__STATED TASK__. Retype, with no alterations, every line between the one containing "What Blender Python" and the one containing "scn = bpy.context.scene", counting both of those lines too. Pictures are to be left out.

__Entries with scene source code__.
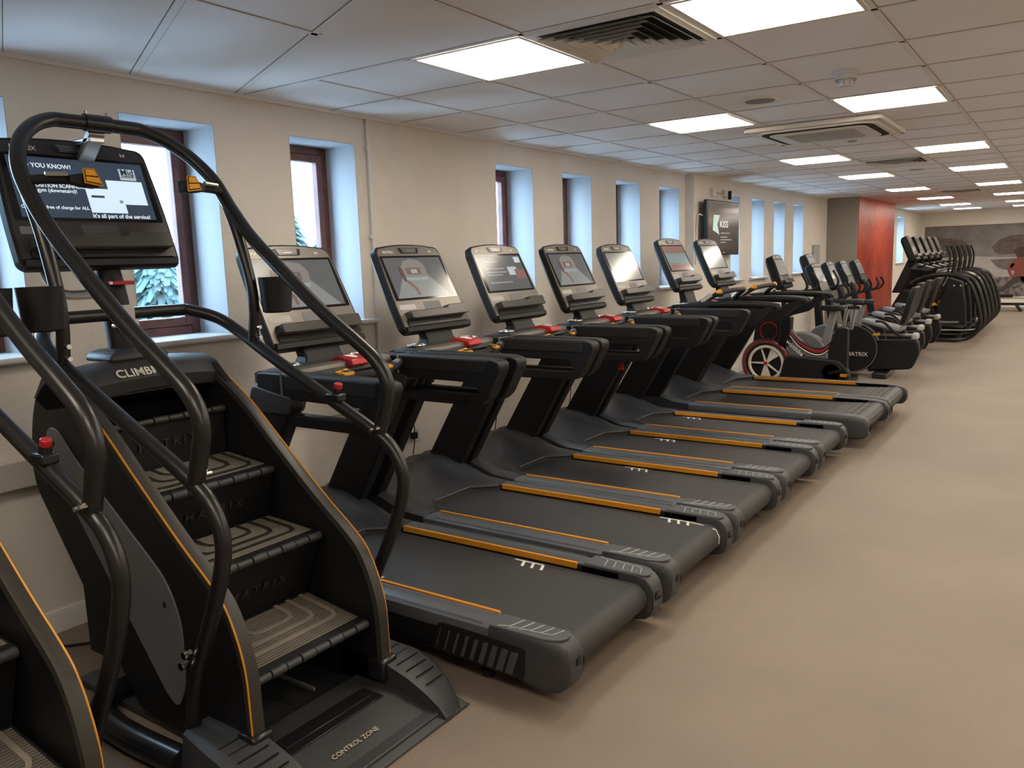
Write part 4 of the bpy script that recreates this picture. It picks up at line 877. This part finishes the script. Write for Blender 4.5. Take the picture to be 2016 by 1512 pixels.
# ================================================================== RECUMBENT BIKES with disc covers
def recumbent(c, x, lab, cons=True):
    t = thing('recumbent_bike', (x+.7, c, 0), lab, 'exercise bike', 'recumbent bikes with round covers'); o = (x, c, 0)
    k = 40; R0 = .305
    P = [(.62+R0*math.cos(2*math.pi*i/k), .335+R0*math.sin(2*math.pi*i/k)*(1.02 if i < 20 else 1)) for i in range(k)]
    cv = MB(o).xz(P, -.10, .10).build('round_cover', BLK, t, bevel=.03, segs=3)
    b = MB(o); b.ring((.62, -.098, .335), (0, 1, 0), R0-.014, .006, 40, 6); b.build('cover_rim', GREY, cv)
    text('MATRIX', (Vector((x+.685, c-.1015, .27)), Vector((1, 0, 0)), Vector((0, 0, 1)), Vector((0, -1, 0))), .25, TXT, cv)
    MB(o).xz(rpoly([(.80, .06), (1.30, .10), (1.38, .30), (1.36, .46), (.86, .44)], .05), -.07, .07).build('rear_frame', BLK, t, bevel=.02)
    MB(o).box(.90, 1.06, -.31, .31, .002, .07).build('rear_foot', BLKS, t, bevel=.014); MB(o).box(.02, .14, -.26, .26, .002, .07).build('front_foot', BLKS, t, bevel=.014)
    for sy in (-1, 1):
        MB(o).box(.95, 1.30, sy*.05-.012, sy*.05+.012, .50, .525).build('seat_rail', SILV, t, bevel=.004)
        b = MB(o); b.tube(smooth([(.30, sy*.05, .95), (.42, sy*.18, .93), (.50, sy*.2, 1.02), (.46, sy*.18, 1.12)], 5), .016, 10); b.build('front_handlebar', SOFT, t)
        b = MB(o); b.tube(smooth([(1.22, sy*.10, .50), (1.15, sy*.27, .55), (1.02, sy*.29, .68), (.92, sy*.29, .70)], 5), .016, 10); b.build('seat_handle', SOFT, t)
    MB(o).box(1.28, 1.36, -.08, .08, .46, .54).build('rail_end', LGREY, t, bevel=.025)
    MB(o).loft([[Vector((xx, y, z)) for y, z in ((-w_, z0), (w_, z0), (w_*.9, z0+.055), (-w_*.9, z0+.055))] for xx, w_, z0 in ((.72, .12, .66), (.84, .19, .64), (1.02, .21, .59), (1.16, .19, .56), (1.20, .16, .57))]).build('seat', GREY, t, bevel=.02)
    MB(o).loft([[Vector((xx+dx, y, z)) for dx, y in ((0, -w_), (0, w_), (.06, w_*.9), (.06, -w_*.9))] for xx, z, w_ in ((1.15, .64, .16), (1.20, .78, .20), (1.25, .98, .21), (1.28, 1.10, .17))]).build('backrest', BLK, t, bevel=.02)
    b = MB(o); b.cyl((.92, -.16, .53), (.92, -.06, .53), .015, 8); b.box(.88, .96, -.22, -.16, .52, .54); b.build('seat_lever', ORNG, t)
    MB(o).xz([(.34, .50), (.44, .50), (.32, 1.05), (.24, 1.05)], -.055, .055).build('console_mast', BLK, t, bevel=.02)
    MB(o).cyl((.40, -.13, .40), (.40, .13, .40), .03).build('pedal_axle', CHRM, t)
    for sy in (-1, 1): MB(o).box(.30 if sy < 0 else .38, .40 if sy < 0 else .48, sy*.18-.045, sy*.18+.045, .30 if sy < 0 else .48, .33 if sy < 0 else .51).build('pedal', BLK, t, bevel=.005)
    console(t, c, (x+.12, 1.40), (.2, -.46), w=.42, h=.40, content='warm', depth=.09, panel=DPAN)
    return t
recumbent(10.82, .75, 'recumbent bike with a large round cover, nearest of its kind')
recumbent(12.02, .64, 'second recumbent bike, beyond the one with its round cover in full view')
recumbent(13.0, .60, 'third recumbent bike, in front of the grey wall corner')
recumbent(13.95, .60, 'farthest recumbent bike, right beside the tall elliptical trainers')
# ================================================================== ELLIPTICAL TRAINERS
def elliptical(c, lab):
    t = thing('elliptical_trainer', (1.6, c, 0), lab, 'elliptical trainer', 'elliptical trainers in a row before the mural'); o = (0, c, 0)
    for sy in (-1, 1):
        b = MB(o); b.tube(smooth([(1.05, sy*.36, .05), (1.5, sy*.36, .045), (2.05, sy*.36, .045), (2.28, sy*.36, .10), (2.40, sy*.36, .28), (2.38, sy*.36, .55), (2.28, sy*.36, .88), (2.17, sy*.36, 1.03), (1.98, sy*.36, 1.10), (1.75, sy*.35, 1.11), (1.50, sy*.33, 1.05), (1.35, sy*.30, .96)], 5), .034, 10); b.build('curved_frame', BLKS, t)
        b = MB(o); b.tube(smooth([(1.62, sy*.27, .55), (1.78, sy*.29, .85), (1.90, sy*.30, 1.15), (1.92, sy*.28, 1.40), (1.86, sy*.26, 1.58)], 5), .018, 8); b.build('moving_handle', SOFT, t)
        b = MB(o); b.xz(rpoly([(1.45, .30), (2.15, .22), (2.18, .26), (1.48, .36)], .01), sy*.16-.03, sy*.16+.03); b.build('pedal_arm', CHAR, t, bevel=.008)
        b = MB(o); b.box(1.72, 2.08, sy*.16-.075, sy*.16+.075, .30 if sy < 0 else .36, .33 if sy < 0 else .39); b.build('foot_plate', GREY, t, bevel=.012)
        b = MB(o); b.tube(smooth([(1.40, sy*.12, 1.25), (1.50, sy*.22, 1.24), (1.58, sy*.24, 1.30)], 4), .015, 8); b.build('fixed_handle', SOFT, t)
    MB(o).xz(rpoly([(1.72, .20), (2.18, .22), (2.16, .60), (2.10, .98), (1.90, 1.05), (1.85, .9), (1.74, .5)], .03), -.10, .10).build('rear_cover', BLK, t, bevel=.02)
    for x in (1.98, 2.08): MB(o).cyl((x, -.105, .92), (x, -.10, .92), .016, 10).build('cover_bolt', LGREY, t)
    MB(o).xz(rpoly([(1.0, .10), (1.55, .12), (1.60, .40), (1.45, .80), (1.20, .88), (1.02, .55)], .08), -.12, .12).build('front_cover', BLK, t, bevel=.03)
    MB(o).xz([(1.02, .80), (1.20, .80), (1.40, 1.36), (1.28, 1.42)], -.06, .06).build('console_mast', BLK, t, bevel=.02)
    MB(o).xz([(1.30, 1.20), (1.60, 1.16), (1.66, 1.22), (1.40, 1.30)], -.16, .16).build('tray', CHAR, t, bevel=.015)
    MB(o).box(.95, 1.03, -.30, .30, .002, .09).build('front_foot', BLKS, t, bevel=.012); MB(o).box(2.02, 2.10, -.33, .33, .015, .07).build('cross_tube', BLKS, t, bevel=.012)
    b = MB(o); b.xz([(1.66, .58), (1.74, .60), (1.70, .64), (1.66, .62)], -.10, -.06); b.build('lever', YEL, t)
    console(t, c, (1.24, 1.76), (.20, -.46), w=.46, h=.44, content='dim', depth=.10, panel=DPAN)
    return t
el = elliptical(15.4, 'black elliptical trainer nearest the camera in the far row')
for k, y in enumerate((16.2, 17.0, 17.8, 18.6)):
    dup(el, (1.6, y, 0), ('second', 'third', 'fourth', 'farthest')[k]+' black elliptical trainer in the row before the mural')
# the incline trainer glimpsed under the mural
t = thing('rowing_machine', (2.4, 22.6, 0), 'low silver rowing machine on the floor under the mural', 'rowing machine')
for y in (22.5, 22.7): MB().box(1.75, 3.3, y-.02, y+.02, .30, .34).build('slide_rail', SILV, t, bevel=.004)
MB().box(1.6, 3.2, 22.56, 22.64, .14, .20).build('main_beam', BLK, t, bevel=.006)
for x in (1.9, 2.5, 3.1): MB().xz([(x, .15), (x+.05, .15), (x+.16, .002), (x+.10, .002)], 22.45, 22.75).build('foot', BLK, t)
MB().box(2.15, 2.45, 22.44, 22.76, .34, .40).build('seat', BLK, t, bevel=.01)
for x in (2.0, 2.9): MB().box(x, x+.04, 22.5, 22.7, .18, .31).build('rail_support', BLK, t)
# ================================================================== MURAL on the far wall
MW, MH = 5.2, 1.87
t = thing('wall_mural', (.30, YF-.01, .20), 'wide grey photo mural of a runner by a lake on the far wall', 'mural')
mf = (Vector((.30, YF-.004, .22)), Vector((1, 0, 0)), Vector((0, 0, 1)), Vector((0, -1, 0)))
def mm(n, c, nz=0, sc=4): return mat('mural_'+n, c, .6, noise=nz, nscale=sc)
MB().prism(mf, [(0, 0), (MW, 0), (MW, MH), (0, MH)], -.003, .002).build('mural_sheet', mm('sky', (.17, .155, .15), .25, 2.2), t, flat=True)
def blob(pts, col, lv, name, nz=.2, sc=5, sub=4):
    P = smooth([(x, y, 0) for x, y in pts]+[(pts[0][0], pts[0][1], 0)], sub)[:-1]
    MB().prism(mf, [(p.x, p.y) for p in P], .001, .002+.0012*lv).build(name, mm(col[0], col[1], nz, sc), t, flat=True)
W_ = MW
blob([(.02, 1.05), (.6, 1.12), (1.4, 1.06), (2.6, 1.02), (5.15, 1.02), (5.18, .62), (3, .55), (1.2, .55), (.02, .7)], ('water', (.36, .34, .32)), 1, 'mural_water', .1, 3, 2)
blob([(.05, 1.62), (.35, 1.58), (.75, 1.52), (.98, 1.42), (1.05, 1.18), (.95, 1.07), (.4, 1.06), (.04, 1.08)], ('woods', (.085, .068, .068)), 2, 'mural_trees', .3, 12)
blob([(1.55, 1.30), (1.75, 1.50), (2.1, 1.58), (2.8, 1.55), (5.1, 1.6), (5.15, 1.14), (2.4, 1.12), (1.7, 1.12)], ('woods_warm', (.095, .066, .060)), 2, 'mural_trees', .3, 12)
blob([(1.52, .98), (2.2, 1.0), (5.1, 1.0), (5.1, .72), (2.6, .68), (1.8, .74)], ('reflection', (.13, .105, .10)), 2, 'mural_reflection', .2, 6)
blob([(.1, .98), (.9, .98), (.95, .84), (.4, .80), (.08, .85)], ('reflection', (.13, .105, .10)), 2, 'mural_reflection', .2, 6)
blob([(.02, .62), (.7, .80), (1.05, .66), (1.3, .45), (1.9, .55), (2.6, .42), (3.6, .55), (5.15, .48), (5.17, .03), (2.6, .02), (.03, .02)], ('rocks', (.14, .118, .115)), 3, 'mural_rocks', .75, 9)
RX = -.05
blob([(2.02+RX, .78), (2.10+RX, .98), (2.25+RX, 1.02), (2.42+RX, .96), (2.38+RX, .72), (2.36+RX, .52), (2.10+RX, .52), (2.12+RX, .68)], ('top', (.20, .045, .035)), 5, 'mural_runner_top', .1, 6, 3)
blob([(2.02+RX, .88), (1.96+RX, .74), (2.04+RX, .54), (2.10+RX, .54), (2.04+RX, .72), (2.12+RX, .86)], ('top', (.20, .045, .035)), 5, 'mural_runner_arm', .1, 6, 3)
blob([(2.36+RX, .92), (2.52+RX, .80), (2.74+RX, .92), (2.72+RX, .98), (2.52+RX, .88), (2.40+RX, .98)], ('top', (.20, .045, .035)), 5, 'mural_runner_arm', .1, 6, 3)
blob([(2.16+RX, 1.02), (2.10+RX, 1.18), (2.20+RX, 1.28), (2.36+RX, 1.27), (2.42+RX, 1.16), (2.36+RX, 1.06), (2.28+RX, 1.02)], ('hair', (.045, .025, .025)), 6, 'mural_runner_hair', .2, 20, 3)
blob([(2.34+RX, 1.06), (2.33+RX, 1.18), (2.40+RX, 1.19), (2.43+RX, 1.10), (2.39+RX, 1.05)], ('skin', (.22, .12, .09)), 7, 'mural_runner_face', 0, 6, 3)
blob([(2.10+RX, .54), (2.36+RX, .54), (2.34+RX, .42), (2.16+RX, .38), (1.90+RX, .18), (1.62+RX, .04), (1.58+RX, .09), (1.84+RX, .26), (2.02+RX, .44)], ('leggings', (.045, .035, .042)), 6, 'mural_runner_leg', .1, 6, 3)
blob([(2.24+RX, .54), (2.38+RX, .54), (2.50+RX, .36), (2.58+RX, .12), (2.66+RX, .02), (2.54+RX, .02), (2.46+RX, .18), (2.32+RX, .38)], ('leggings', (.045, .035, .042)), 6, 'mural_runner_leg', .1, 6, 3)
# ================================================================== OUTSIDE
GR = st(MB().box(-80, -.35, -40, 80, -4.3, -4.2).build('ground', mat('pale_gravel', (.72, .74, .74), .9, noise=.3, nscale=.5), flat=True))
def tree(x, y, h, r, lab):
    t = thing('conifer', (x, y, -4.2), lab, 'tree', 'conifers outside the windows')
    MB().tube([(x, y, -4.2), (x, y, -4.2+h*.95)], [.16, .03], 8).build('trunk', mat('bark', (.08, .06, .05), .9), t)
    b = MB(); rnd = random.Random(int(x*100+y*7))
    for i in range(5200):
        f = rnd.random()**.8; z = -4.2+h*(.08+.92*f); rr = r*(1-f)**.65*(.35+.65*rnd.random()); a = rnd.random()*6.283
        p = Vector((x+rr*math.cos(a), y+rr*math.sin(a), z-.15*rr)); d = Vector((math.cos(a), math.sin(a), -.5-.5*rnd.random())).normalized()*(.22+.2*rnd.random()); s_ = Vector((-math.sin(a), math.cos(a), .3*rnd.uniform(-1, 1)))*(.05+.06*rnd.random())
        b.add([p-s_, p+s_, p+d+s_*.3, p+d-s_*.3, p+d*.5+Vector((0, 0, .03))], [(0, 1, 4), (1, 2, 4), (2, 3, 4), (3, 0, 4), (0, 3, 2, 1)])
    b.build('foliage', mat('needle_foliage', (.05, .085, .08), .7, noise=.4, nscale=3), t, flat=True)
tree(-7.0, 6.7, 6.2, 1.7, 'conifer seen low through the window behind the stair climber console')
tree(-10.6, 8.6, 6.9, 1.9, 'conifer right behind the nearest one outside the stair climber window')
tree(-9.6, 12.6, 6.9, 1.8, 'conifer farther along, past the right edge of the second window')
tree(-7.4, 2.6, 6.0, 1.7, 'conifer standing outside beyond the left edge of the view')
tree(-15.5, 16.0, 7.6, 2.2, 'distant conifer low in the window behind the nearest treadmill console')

--

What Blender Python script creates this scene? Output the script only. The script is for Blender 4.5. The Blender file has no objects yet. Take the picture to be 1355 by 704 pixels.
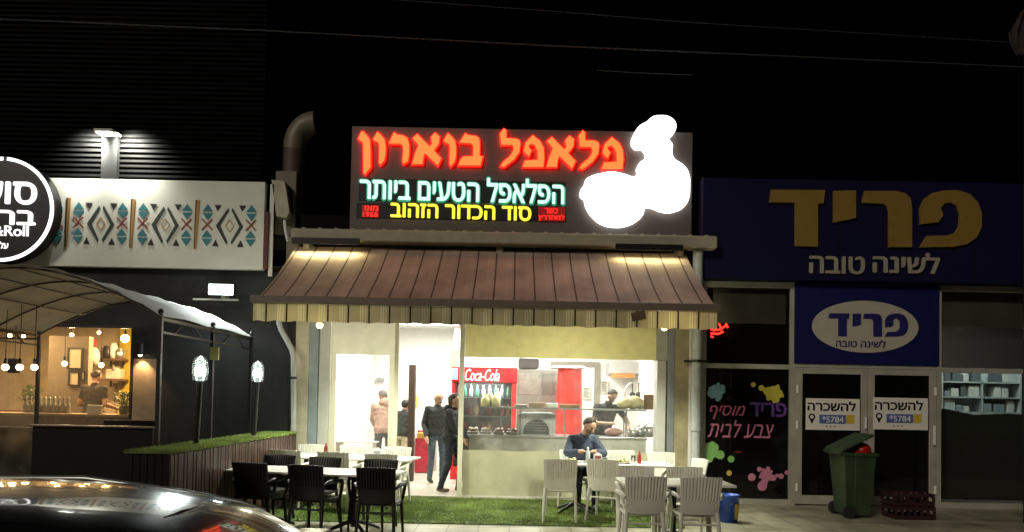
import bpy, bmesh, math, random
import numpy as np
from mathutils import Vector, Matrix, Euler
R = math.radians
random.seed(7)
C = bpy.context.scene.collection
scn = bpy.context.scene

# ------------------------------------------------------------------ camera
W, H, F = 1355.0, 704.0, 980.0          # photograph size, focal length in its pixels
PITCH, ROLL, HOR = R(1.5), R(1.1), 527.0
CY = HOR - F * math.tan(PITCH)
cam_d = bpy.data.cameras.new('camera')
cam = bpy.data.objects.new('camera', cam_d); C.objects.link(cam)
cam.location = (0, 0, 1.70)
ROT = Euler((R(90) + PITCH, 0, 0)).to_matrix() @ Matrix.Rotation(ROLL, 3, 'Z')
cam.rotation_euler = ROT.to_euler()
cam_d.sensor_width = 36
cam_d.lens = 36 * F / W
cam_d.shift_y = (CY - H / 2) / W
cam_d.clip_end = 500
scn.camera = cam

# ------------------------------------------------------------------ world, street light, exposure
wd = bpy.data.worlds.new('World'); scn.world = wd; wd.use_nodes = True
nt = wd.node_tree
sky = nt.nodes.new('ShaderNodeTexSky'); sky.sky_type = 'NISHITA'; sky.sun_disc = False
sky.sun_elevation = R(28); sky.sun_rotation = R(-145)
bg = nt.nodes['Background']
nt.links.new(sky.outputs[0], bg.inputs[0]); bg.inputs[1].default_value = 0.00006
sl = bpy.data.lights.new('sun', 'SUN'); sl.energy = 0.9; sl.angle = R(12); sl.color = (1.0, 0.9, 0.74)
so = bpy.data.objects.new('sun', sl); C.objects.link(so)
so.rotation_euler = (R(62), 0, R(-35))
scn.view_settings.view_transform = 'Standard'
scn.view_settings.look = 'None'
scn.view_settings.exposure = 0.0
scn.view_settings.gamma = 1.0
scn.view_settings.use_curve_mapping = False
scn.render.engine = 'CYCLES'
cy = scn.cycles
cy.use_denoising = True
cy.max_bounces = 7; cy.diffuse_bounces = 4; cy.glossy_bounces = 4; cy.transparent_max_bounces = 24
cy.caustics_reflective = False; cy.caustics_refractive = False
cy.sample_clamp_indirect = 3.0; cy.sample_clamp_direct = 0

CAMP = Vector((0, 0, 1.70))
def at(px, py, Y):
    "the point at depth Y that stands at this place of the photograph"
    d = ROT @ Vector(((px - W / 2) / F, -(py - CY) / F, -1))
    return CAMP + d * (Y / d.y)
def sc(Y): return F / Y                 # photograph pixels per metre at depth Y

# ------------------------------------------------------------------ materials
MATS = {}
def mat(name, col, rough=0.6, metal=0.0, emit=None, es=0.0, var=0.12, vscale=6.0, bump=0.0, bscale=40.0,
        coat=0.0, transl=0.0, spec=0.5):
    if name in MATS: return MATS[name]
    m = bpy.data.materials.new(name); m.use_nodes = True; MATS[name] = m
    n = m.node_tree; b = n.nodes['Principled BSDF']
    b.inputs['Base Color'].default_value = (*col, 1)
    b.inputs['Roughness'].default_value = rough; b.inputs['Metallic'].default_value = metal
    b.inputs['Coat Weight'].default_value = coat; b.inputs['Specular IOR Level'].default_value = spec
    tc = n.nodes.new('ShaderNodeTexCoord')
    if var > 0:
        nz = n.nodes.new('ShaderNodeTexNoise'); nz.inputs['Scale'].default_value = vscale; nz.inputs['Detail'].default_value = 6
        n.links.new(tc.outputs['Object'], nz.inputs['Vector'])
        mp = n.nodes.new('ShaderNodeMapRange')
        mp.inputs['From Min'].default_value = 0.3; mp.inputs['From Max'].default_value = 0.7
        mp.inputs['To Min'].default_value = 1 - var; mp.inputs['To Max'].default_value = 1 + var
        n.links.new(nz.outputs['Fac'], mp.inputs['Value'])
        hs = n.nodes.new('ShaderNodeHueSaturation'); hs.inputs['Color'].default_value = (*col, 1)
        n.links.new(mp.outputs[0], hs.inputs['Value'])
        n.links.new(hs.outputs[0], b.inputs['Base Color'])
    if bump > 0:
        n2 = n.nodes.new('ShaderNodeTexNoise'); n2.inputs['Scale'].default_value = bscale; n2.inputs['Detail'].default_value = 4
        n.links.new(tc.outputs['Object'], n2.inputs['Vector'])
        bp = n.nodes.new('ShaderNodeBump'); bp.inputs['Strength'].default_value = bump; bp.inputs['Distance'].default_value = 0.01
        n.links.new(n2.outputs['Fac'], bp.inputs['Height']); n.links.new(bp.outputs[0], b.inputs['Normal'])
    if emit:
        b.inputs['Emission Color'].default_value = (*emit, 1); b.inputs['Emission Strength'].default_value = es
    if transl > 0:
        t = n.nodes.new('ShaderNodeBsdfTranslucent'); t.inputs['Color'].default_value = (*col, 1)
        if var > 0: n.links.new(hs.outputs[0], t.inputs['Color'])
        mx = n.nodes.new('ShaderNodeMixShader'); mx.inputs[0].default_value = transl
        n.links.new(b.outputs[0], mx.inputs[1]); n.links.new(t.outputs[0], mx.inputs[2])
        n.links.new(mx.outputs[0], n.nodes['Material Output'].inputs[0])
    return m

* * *

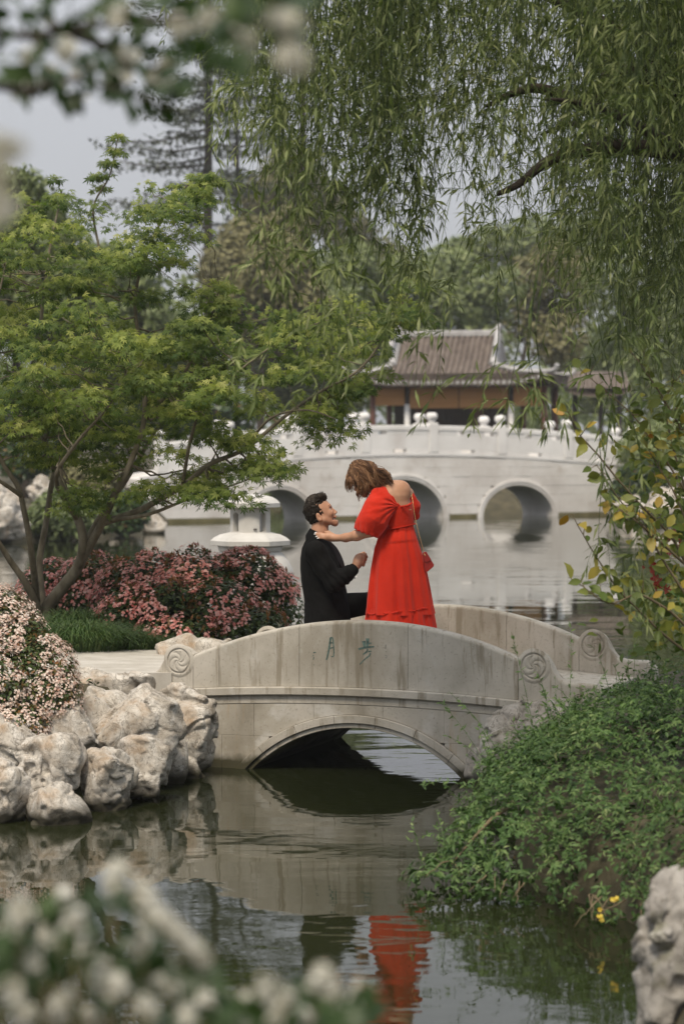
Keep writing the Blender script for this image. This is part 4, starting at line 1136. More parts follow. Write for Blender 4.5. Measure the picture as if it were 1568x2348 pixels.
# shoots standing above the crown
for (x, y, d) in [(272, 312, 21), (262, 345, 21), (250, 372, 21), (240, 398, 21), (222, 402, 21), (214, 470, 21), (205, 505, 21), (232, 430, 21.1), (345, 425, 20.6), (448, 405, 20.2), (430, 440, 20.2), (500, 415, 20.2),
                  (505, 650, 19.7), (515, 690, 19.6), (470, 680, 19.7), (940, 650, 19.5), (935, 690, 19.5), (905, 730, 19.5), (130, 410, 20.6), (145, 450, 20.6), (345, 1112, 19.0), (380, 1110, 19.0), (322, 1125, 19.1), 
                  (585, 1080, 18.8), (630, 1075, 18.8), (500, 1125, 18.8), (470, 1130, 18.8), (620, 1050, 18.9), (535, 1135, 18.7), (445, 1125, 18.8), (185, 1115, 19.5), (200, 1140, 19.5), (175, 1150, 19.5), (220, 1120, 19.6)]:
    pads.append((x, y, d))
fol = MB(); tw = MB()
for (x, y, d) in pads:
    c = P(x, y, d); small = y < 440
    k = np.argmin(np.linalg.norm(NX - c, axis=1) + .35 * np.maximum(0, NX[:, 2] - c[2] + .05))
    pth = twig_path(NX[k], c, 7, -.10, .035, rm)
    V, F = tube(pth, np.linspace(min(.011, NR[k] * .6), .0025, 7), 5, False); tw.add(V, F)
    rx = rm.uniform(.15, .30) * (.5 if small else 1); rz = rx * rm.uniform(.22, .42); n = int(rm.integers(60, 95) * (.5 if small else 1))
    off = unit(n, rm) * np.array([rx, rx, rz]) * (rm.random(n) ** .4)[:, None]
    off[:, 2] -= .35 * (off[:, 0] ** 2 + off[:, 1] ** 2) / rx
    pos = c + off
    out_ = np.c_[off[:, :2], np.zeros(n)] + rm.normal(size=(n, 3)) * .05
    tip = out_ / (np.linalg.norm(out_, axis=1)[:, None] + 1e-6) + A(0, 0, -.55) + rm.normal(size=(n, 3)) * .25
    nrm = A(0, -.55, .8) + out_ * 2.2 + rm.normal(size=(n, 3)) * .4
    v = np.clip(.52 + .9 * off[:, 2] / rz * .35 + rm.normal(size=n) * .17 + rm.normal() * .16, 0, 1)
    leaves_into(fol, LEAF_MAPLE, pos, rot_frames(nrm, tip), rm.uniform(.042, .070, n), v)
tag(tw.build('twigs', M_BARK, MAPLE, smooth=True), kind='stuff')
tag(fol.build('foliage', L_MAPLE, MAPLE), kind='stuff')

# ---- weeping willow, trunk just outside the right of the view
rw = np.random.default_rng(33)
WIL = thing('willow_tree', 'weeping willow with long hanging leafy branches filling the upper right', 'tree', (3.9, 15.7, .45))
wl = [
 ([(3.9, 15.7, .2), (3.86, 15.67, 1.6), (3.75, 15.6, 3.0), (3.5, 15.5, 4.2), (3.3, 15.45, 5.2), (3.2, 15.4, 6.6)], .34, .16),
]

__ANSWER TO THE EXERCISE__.
What Blender Python script creates this scene? Output the script only. The script is for Blender 4.5. The Blender file has no objects yet. Take the picture to be 1355 by 704 pixels.
import bpy, bmesh, math, random
import numpy as np
from mathutils import Vector, Matrix, Euler
R = math.radians
random.seed(7)
C = bpy.context.scene.collection
scn = bpy.context.scene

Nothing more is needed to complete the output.